Although the United States holds Bin Laden responsible for at least four major attacks -- 1995 and 1996 in Riyadh and Khobar in which 24 US servicemen were killed; the bombing of the US embassies in Africa; the suicide bombing of the USS Cole warship in Yemen in which 17 soldiers died last year; and finally last week's deadly attacks in New York and Washington, he never admitted any direct involvement in the attacks.

"My duty is to incite the [Muslim] nation to practice jihad against America, Israel and the enemies of God. We formed the International Islamic Front with many of our brothers, and I think that they are doing fine, and I hope God will help them in seeking revenge against Jews and America."

Bin Laden also speaks proudly of this front, saying that it "includes individuals of may nationalities who are spread widely and can move freely. However, they do not have to announce every action they make."

Pressed to answer whether he was directly responsible for the bombings of the US embassies in Africa, he said: "American accusations against me are false. However, if America means that I was responsible for inciting those who carried out the attacks, that is evident and I admit it on every occasion."

For his followers, Bin Laden is not just a political figure, but has a status almost akin to that of a saint or a messiah. Despite his enormous wealth -- which according to information revealed by President Mubarak is estimated to range between $1-2 billion dollars -- Bin Laden clearly leads a very humble life. Most of the time, he is dressed in military fatigues and lives in harsh conditions in the midst of mountains in Afghanistan.

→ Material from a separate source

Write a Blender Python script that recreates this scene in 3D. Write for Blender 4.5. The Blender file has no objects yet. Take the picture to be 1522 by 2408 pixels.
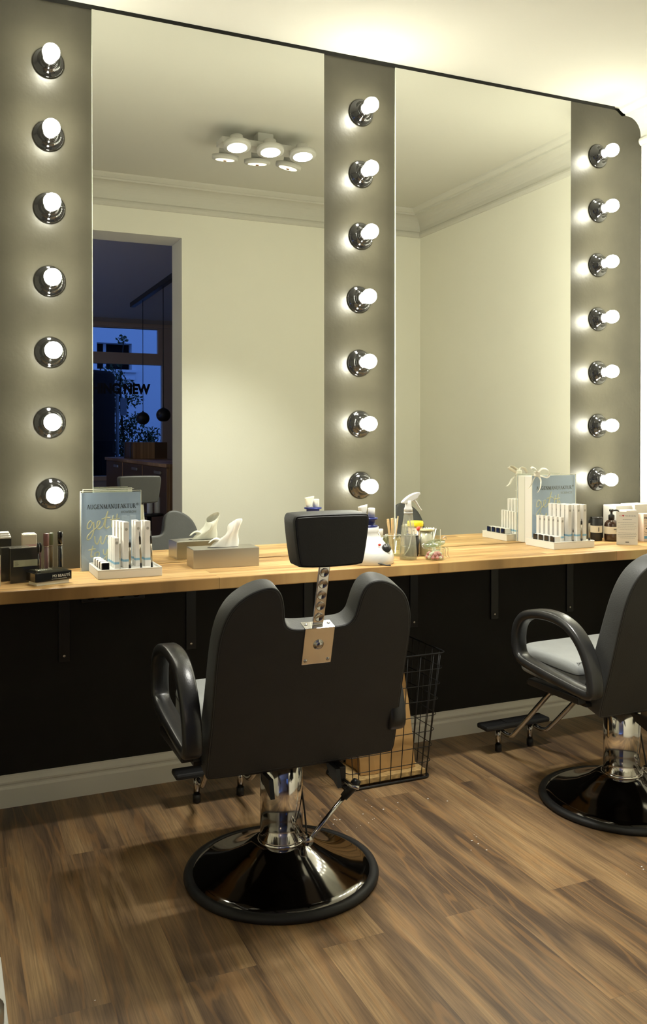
import bpy, bmesh, math, random
from mathutils import Vector, Matrix
PI = math.pi
random.seed(7)
S = bpy.context.scene
C = S.collection

# ------------------------------------------------------------------ camera
CAMH, CAMD, YAW, PITCH, FPX = 1.36, 3.4004, 0.4124, 0.0099, 2053.65
cd = bpy.data.cameras.new('camera'); cam = bpy.data.objects.new('camera', cd); C.objects.link(cam)
cd.sensor_fit = 'HORIZONTAL'; cd.sensor_width = 36.0; cd.lens = FPX / 1522 * 36.0
cd.shift_y = -(1204 - 1050.16) / 1522
cd.clip_start = 0.05; cd.clip_end = 200
cam.location = (0, -CAMD, CAMH); cam.rotation_euler = (PI/2 - PITCH, 0, -YAW)
S.camera = cam
# ------------------------------------------------------------------ world: blue dusk
W = bpy.data.worlds.new('dusk'); S.world = W; W.use_nodes = True
wn = W.node_tree.nodes; bg = wn['Background']
bg.inputs['Color'].default_value = (0.15, 0.31, 0.90, 1); bg.inputs['Strength'].default_value = 1.5
# ------------------------------------------------------------------ view
vs = S.view_settings
S.display_settings.display_device = 'sRGB'
vs.view_transform = 'Standard'; vs.look = 'None'; vs.exposure = 0.12; vs.gamma = 1.0; vs.use_curve_mapping = False
S.cycles.use_denoising = True
try: S.cycles.denoiser = 'OPENIMAGEDENOISE'
except Exception: pass
S.cycles.use_light_tree = True
S.cycles.max_bounces = 10; S.cycles.diffuse_bounces = 5; S.cycles.glossy_bounces = 6
S.cycles.transparent_max_bounces = 24; S.cycles.transmission_bounces = 8
S.cycles.sample_clamp_indirect = 4.0
S.cycles.blur_glossy = 0.6
BULB = 74.0          # radiance of the lit globe bulbs
SPOT = 54.0          # watts of each ceiling spot
SPOT_FACE = 14.0

# ------------------------------------------------------------------ materials
MATS = {}
def mat(name, col=(.5,.5,.5), rough=.5, metal=0.0, spec=.5, emit=None, es=0.0, coat=0.0, sheen=0.0, alpha=1.0, trans=0.0, ior=1.45):
    if name in MATS: return MATS[name]
    m = bpy.data.materials.new(name); m.use_nodes = True
    b = m.node_tree.nodes['Principled BSDF']
    b.inputs['Base Color'].default_value = (*col, 1); b.inputs['Roughness'].default_value = rough
    b.inputs['Metallic'].default_value = metal; b.inputs['Specular IOR Level'].default_value = spec
    b.inputs['Coat Weight'].default_value = coat; b.inputs['Sheen Weight'].default_value = sheen
    b.inputs['Transmission Weight'].default_value = trans; b.inputs['IOR'].default_value = ior
    b.inputs['Alpha'].default_value = alpha
    if emit:
        b.inputs['Emission Color'].default_value = (*emit, 1); b.inputs['Emission Strength'].default_value = es
    MATS[name] = m
    return m
def nodes(m): return m.node_tree.nodes, m.node_tree.links, m.node_tree.nodes['Principled BSDF']
def add_noise(m, scale=8, amount=.15, stretch=(1,1,1), bump=0.0, bscale=None, detail=5, rough_var=0.0):
    n, l, b = nodes(m)
    tc = n.new('ShaderNodeTexCoord'); mp = n.new('ShaderNodeMapping'); mp.inputs['Scale'].default_value = stretch
    l.new(tc.outputs['Object'], mp.inputs['Vector'])
    t = n.new('ShaderNodeTexNoise'); t.inputs['Scale'].default_value = scale; t.inputs['Detail'].default_value = detail
    l.new(mp.outputs['Vector'], t.inputs['Vector'])
    base = tuple(b.inputs['Base Color'].default_value)[:3]
    r = n.new('ShaderNodeValToRGB')
    r.color_ramp.elements[0].position = .3; r.color_ramp.elements[1].position = .7
    r.color_ramp.elements[0].color = (*[c*(1-amount) for c in base], 1)
    r.color_ramp.elements[1].color = (*[min(1, c*(1+amount)) for c in base], 1)
    l.new(t.outputs['Fac'], r.inputs['Fac']); l.new(r.outputs['Color'], b.inputs['Base Color'])
    if rough_var:
        mr = n.new('ShaderNodeMapRange'); rb = b.inputs['Roughness'].default_value
        mr.inputs['To Min'].default_value = max(0, rb-rough_var); mr.inputs['To Max'].default_value = rb+rough_var
        l.new(t.outputs['Fac'], mr.inputs['Value']); l.new(mr.outputs['Result'], b.inputs['Roughness'])
    if bump:
        t2 = n.new('ShaderNodeTexNoise'); t2.inputs['Scale'].default_value = bscale or scale*4; t2.inputs['Detail'].default_value = 4
        l.new(mp.outputs['Vector'], t2.inputs['Vector'])
        bp = n.new('ShaderNodeBump'); bp.inputs['Strength'].default_value = bump; bp.inputs['Distance'].default_value = .002
        l.new(t2.outputs['Fac'], bp.inputs['Height']); l.new(bp.outputs['Normal'], b.inputs['Normal'])
    return m
def clear(name, tint=(.93,.95,.93), gl=.12, rough=.03):
    """thin clear plastic / glass: a see-through mix with a gloss on it"""
    if name in MATS: return MATS[name]
    m = bpy.data.materials.new(name); m.use_nodes = True; n = m.node_tree.nodes; l = m.node_tree.links
    n.clear(); o = n.new('ShaderNodeOutputMaterial'); t = n.new('ShaderNodeBsdfTransparent'); g = n.new('ShaderNodeBsdfGlossy')
    t.inputs['Color'].default_value = (*tint, 1); g.inputs['Roughness'].default_value = rough
    lw = n.new('ShaderNodeLayerWeight'); lw.inputs['Blend'].default_value = .25
    mr = n.new('ShaderNodeMapRange'); mr.inputs['To Min'].default_value = gl*.5; mr.inputs['To Max'].default_value = min(1, gl*4)
    l.new(lw.outputs['Facing'], mr.inputs['Value'])
    mx = n.new('ShaderNodeMixShader'); l.new(mr.outputs['Result'], mx.inputs['Fac'])
    l.new(t.outputs[0], mx.inputs[1]); l.new(g.outputs[0], mx.inputs[2]); l.new(mx.outputs[0], o.inputs['Surface'])
    MATS[name] = m
    return m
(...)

He sustains himself on a simple diet primarily consisting of cheese, milk and dates. His favourite hobby is riding horses, "sometimes up to 70 kilometres without making a stop," he said in the Al- Jazeera interview.

In the few interviews he has granted, Bin Laden has unfailingly recounted how the strength of his belief in God and the cause he was fighting for helped him survive many dangerous situations.

"Once I was only 30 metres from the Russians and they were trying to capture me," he told The Independent in an interview in Sudan in 1993. "I was being bombarded but I was so peaceful in my heart I fell asleep... I saw a 120-millimetre mortar shell land in front of me, but it did not blow up. Four more bombs were dropped from a Russian plane on our headquarters, but they did not explode."

Such tales serve to confirm for Bin Laden and his followers that God is on their side.

These are the "enemies" the US is facing now: young men with strong faith and enough conviction to make them feel they can beat the world's sole superpower. "As Muslims, we believe that when we die, we go to heaven. Before a battle, God sends us sakeena, [tranquillity]," Bin Laden said in his interview with The Independent.